Indeed, most messaging security vendors now employ a number of techniques to catch spam, including relying on reputation services, which assign a score to sending IP addresses based on that address’s past behavior. But no combination of techniques is foolproof, and every time spammers try out a new trick e-mail users suffer until the vendors catch on to the trick and find a way to block those messages.
For example, after a few years of spam volumes on the decline, e-mail users were hit with a sharp rise in spam last fall, when spammers figured out that by embedding text inside an image file they could fool content filters. At the same time there was a significant rise in spammers’ use of botnets, armies of PCs taken over by malware and turned into spam servers without their owners realizing it. That can confuse reputation services, because IP addresses that previously had clean reputations suddenly start sending out thousands of messages at once. Those tricks combined accounted for as much as an 80% rise in spam levels last October, according to spam watchers.

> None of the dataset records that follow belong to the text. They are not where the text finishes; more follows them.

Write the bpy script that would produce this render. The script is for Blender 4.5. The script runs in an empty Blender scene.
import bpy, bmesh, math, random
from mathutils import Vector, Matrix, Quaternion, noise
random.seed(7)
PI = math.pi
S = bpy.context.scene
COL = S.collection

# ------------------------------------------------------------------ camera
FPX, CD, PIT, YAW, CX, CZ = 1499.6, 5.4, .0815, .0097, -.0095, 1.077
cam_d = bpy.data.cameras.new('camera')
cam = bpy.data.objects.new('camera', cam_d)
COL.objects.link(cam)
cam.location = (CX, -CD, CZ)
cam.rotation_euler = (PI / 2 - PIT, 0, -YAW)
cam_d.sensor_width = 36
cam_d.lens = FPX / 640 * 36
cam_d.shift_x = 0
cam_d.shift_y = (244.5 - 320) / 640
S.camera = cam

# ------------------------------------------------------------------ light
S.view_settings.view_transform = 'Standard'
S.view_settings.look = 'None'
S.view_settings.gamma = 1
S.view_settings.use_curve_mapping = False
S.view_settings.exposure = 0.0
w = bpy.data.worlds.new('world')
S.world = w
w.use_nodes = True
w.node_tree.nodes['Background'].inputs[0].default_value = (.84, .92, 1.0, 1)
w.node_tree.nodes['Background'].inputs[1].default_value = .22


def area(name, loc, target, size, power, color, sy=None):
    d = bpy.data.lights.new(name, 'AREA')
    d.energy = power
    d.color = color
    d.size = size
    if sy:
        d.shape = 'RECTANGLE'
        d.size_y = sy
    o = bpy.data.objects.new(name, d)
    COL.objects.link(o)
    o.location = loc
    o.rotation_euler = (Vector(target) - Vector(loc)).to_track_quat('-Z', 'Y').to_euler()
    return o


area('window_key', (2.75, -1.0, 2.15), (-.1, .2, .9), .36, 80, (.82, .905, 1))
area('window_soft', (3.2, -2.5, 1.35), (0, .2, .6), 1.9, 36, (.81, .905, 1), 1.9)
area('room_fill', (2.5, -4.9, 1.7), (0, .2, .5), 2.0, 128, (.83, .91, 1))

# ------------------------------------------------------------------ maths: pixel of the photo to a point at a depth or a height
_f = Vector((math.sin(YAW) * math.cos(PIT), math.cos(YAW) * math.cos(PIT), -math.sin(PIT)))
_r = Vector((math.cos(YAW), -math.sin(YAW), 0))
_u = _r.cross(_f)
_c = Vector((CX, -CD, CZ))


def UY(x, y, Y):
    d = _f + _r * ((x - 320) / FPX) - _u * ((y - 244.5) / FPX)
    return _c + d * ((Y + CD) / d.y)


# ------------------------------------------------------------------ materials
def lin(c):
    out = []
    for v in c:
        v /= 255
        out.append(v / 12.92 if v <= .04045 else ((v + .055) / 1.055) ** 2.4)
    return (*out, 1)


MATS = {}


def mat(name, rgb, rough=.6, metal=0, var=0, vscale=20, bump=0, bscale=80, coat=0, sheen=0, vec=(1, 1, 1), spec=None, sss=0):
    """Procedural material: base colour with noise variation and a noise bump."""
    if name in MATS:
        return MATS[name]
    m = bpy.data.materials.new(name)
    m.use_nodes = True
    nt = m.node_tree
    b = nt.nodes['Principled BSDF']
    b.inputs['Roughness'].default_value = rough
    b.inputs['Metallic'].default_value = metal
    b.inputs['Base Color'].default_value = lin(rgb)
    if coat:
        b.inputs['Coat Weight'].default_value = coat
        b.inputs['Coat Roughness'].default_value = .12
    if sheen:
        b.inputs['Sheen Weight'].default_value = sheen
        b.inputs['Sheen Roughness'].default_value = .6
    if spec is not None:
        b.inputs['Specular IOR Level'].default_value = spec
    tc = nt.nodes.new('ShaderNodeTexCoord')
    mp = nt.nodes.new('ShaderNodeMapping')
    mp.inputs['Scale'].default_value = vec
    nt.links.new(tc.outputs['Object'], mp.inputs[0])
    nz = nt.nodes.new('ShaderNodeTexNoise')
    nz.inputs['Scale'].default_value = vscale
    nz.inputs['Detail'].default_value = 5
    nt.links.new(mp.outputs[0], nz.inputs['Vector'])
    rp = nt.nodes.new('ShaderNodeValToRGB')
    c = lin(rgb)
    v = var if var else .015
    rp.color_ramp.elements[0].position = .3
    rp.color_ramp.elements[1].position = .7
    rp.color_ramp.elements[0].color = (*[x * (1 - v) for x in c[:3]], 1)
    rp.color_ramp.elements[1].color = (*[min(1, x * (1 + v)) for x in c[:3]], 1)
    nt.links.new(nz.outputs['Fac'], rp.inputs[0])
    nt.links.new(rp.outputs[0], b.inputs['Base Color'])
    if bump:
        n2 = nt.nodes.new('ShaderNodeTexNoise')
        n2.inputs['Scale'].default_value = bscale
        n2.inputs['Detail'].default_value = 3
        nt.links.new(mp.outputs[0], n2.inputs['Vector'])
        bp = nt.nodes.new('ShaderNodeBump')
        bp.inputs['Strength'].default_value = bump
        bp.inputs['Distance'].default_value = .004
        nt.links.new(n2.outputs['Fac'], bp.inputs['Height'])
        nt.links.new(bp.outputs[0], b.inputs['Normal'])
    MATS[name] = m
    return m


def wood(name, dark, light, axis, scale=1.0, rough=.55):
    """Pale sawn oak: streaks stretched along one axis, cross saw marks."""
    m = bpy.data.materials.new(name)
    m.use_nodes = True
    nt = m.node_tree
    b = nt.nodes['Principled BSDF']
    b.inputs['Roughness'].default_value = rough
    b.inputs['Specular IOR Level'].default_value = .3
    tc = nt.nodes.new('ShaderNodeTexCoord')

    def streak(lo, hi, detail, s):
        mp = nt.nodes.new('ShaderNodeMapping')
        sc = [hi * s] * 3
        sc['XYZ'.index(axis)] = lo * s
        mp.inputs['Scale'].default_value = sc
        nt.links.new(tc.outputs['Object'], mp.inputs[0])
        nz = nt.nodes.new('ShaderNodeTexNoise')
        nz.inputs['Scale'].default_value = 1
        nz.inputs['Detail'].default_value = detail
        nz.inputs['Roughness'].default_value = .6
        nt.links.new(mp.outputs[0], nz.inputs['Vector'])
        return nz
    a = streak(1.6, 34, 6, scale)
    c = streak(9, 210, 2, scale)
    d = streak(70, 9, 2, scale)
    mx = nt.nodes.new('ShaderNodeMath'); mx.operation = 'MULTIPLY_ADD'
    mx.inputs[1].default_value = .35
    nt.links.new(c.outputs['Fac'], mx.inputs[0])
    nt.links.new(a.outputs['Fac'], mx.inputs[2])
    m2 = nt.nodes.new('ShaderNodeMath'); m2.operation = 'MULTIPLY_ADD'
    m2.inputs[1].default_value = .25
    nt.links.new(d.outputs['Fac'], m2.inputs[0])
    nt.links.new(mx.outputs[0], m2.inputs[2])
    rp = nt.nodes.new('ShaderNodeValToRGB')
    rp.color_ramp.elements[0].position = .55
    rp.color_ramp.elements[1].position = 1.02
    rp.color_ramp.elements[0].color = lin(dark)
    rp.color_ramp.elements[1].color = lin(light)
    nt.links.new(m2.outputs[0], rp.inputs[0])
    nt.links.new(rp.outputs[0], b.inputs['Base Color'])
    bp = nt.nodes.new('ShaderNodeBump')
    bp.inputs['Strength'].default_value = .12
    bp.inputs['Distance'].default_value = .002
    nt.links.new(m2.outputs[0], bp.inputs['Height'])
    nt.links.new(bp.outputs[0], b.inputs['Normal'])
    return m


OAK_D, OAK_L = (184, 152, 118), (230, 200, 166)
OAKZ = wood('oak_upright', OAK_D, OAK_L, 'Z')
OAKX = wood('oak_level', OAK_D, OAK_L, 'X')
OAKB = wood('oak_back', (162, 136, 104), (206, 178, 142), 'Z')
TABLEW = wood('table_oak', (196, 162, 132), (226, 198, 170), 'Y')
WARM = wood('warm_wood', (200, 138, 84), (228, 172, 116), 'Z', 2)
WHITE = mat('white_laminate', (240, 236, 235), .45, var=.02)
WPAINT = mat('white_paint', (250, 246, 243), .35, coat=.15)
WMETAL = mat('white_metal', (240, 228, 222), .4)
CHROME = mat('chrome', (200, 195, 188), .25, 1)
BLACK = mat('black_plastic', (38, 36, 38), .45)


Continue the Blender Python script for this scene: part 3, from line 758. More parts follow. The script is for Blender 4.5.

Now, as antispam filters have been updated to catch image spam, spammers have moved on.
According to Secure Computing, which reported the 17% jump in spam levels today over yesterday, spam currently accounts for 88% of all e-mail traffic and PDF spam makes up 11% of that figure. With current spam levels close to the all-time high of 90%, Secure Computing predicts that record will be matched or broken in the next 30 days, according to a company spokesperson.
Messaging security service provider Postini says it saw the biggest spam blast ever from Aug. 7 to 9. The blast, launched from a botnet, combined two popular spam tricks; attached to the e-mail message was a PDF file that many filters can’t read to determine whether the content is spam, and the attached file was a “pump and dump” scheme that promoted buying the stock of a company called Prime Time Group.